Extract word for word the lines of the listing from its start to the line holding "scene.view_settings.exposure = 0.0;", both ends kept; pictures are not part of the copy.

------------------------------

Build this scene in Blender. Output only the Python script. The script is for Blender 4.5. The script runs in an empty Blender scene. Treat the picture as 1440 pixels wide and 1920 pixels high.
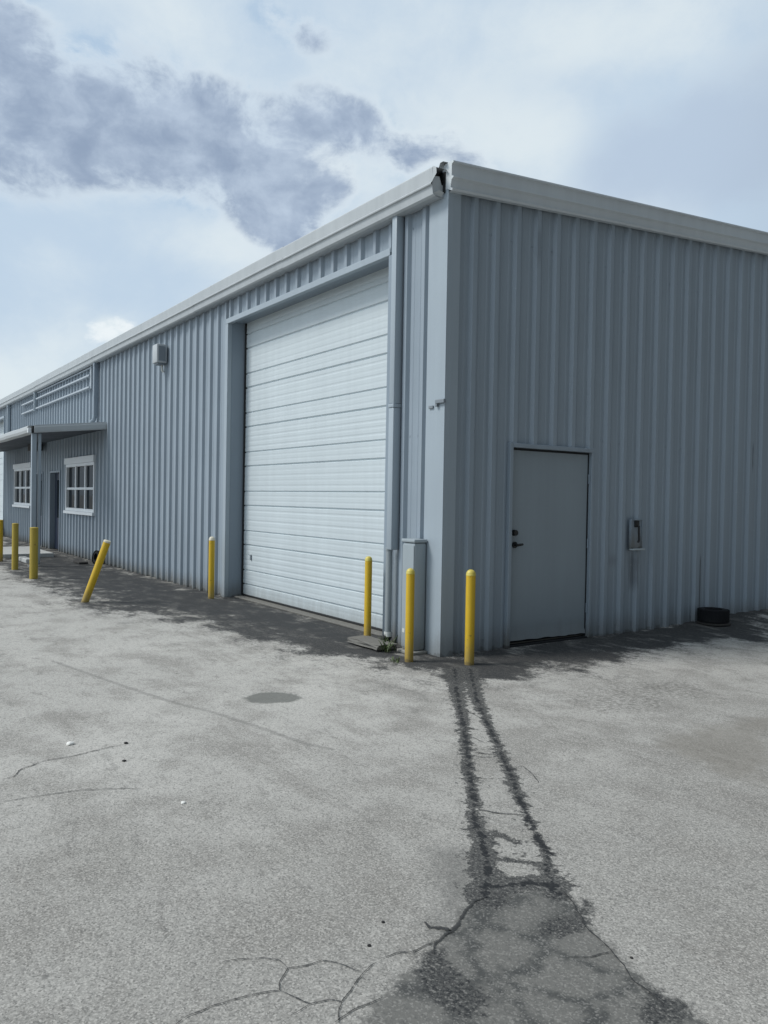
import bpy, bmesh, math, random
import numpy as np
from mathutils import Vector, Matrix, noise as mnoise

random.seed(7)
scene = bpy.context.scene
col = scene.collection

# ------------------------------------------------------------------ camera
cam_d = bpy.data.cameras.new('camera'); cam = bpy.data.objects.new('camera', cam_d); col.objects.link(cam)
cam_d.sensor_fit = 'VERTICAL'; cam_d.sensor_height = 36.0; cam_d.lens = 36.0 * 1476.08 / 1920.0
cam_d.clip_start = 0.05; cam_d.clip_end = 3000
_f = Vector((-0.81942401, 0.57295043, -0.01649541)); _r = Vector((0.57271022, 0.81957668, 0.01723562)); _u = Vector((-0.02339441, -0.00467619, 0.99971538))
_m = Matrix((_r, _u, -_f)).transposed().to_4x4(); _m.translation = Vector((6.1583, -5.0345, 1.5764))
cam.matrix_world = _m
scene.camera = cam
scene.render.resolution_x = 768; scene.render.resolution_y = 1024
scene.render.engine = 'CYCLES'
scene.view_settings.view_transform = 'Standard'; scene.view_settings.look = 'None'
scene.view_settings.exposure = 0.0; scene.view_settings.gamma = 1.0; scene.view_settings.use_curve_mapping = False

# ------------------------------------------------------------------ node helpers
class NT:
    def __init__(s, tree): s.t = tree; s.n = tree.nodes; s.l = tree.links
    def node(s, typ, **kw):
        n = s.n.new(typ)
        for k, v in kw.items():
            if k == 'inp':
                for i, val in v.items(): s.set(n, i, val)
            else: setattr(n, k, v)
        return n
    def set(s, n, i, val):
        sock = n.inputs[i]
        if hasattr(val, 'is_linked'): s.l.new(val, sock)
        else: sock.default_value = val
    def math(s, op, a, b=0.0, c=None, clamp=False):
        n = s.n.new('ShaderNodeMath'); n.operation = op; n.use_clamp = clamp
        s.set(n, 0, a); s.set(n, 1, b)
        if c is not None: s.set(n, 2, c)
        return n.outputs[0]
    def mr(s, v, a, b, c=0.0, d=1.0, smooth=True):
        n = s.n.new('ShaderNodeMapRange'); n.interpolation_type = 'SMOOTHSTEP' if smooth else 'LINEAR'
        s.set(n, 0, v); s.set(n, 1, a); s.set(n, 2, b); s.set(n, 3, c); s.set(n, 4, d); return n.outputs[0]
    def noise(s, vec, scale, detail=3.0, rough=0.55, dist=0.0):
        n = s.n.new('ShaderNodeTexNoise'); s.set(n, 'Vector', vec)
        n.inputs['Scale'].default_value = scale; n.inputs['Detail'].default_value = detail
        n.inputs['Roughness'].default_value = rough; n.inputs['Distortion'].default_value = dist
        return n.outputs[0]
    def vor(s, vec, scale, out='Distance', rnd=1.0):
        n = s.n.new('ShaderNodeTexVoronoi'); s.set(n, 'Vector', vec); n.inputs['Scale'].default_value = scale
        n.inputs['Randomness'].default_value = rnd
        return n.outputs[out]
    def mapping(s, vec, loc=(0, 0, 0), scale=(1, 1, 1)):
        n = s.n.new('ShaderNodeMapping'); s.set(n, 'Vector', vec); n.inputs['Location'].default_value = loc
        n.inputs['Scale'].default_value = scale; return n.outputs[0]
    def mix(s, fac, a, b, mode='MIX'):
        n = s.n.new('ShaderNodeMix'); n.data_type = 'RGBA'; n.blend_type = mode
        s.set(n, 0, fac)
        for i, v in ((6, a), (7, b)):
            if not hasattr(v, 'is_linked') and len(v) == 3: v = (*v, 1.0)
            s.set(n, i, v)
        return n.outputs[2]

# ------------------------------------------------------------------ world: hazy bright sky with drifting cloud
SUN_AZ = Vector((-0.48, -0.877, 0.0)).normalized()
SUN_EL = math.radians(48)
world = bpy.data.worlds.new('World'); scene.world = world; world.use_nodes = True
w = NT(world.node_tree); w.n.clear()
tc = w.node('ShaderNodeTexCoord'); D = tc.outputs['Generated']
sky = w.node('ShaderNodeTexSky', sky_type='NISHITA', sun_disc=False)
sky.sun_elevation = SUN_EL; sky.sun_rotation = math.atan2(SUN_AZ.x, SUN_AZ.y)
sky.air_density = 1.0; sky.dust_density = 2.0; sky.ozone_density = 1.0
sky_s = w.mix(1.0, sky.outputs[0], (0.10, 0.10, 0.10, 1), 'MULTIPLY')
sep = w.node('ShaderNodeSeparateXYZ', inp={0: D})
az = w.math('ARCTAN2', sep.outputs[1], sep.outputs[0])           # -pi..pi, the camera looks near 2.53 rad
az = w.math('SUBTRACT', w.math('FLOORED_MODULO', az, 2 * math.pi), math.radians(145.3))
el = w.math('ARCSINE', sep.outputs[2])
comb = w.node('ShaderNodeCombineXYZ', inp={0: az, 1: w.math('MULTIPLY', el, 1.35), 2: 0.0}); P = comb.outputs[0]
wn = w.node('ShaderNodeTexNoise', inp={'Vector': P, 'Scale': 5.0, 'Detail': 4.0})
warp = w.node('ShaderNodeVectorMath', operation='MULTIPLY_ADD', inp={0: wn.outputs['Color'], 1: (0.10, 0.07, 0), 2: P}).outputs[0]
n1 = w.noise(warp, 8.0, 12.0, 0.64)
n2 = w.noise(warp, 2.6, 4.0, 0.5)
n3 = w.noise(w.mapping(P, (3.1, 1.7, 0)), 3.2, 5.0, 0.55)
n4 = w.noise(w.mapping(warp, (7.1, 2.7, 0)), 16.0, 6.0, 0.6)
def blobs(lst):
    tot = None
    for a, e, ra, re, st in lst:                                  # azimuth, elevation, radii in degrees, strength
        q = w.mapping(P, (-math.radians(a - 145.3) / math.radians(ra), -math.radians(e) * 1.35 / (math.radians(re) * 1.35), 0),
                      (1 / math.radians(ra), 1 / (math.radians(re) * 1.35), 1))
        ln = w.node('ShaderNodeVectorMath', operation='LENGTH', inp={0: q}).outputs['Value']
        b = w.mr(ln, 0.0, 1.0, st, 0.0)
        tot = b if tot is None else w.math('ADD', tot, b)
    return tot
dark = blobs([(171, 23.4, 10, 7.0, 1.0), (163, 24.2, 8.5, 6.2, 1.0), (156.5, 23.2, 7.5, 5.8, .95), (152.5, 21.2, 5.5, 5.0, .75), (150.0, 25.2, 5.2, 3.6, .85), (146.8, 25.0, 3.4, 2.6, .6),
              (172, 28.5, 5, 4, .55), (153, 18.8, 4.2, 3.0, .7), (149, 21.5, 3.0, 2.5, .5), (144.2, 23.4, 3.2, 2.4, .55), (141.5, 24.3, 2.8, 1.8, .5), (139, 22.8, 3.0, 1.8, .45), (151, 30.0, 3.5, 1.8, .5), (154, 31.0, 2.6, 1.6, .35), (180, 24, 8, 7, .9),
              (190, 33, 14, 6, .6), (120, 36, 20, 5, .3), (205, 22, 14, 6, .5)])
soft = blobs([(122, 22.5, 12, 7, 1.25), (130, 22, 6, 4.5, .5), (116, 28, 8, 5, .5), (150, 33, 12, 4, .35), (166, 29, 5, 2.5, .35), (140, 27, 6, 3, .25)])
white = blobs([(150, 22.6, 3.6, 2.6, .7), (139, 25, 8, 5, .5), (160, 29.5, 7, 3, .4), (158, 17.2, 7, 2.6, .55), (130, 30, 10, 4, .7), (134, 24, 6, 4, .7), (172, 6, 8, 4.5, .9), (164.2, 11.2, 1.7, 1.2, 1.2)])
blue = blobs([(119.0, 18.6, 5.5, 3.5, 1.0), (163, 13.5, 10, 5, .45), (175, 15, 8, 6, .4), (170, 17.2, 9, 3, .3)])
veil = w.math('ADD', w.math('ADD', w.math('MULTIPLY', n2, 1.2), w.math('MULTIPLY', w.math('SUBTRACT', n1, .5), .9)), w.math('ADD', w.math('MULTIPLY', white, .55), w.math('MULTIPLY', blue, -.65)))
veil_f = w.mr(veil, 0.25, 1.05)
base = w.mix(veil_f, (0.47, 0.62, 0.79), (0.77, 0.86, 0.90))
base = w.mix(0.12, base, sky_s)
sd = w.math('ADD', soft, w.math('MULTIPLY', w.math('SUBTRACT', n3, .5), 1.1))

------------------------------

_FULL ANSWER_:
Build this scene in Blender. Output only the Python script. The script is for Blender 4.5. The script runs in an empty Blender scene. Treat the picture as 1440 pixels wide and 1920 pixels high.
import bpy, bmesh, math, random
import numpy as np
from mathutils import Vector, Matrix, noise as mnoise

random.seed(7)
scene = bpy.context.scene
col = scene.collection

# ------------------------------------------------------------------ camera
cam_d = bpy.data.cameras.new('camera'); cam = bpy.data.objects.new('camera', cam_d); col.objects.link(cam)
cam_d.sensor_fit = 'VERTICAL'; cam_d.sensor_height = 36.0; cam_d.lens = 36.0 * 1476.08 / 1920.0
cam_d.clip_start = 0.05; cam_d.clip_end = 3000
_f = Vector((-0.81942401, 0.57295043, -0.01649541)); _r = Vector((0.57271022, 0.81957668, 0.01723562)); _u = Vector((-0.02339441, -0.00467619, 0.99971538))
_m = Matrix((_r, _u, -_f)).transposed().to_4x4(); _m.translation = Vector((6.1583, -5.0345, 1.5764))
cam.matrix_world = _m
scene.camera = cam
scene.render.resolution_x = 768; scene.render.resolution_y = 1024
scene.render.engine = 'CYCLES'
scene.view_settings.view_transform = 'Standard'; scene.view_settings.look = 'None'
scene.view_settings.exposure = 0.0; scene.view_settings.gamma = 1.0; scene.view_settings.use_curve_mapping = False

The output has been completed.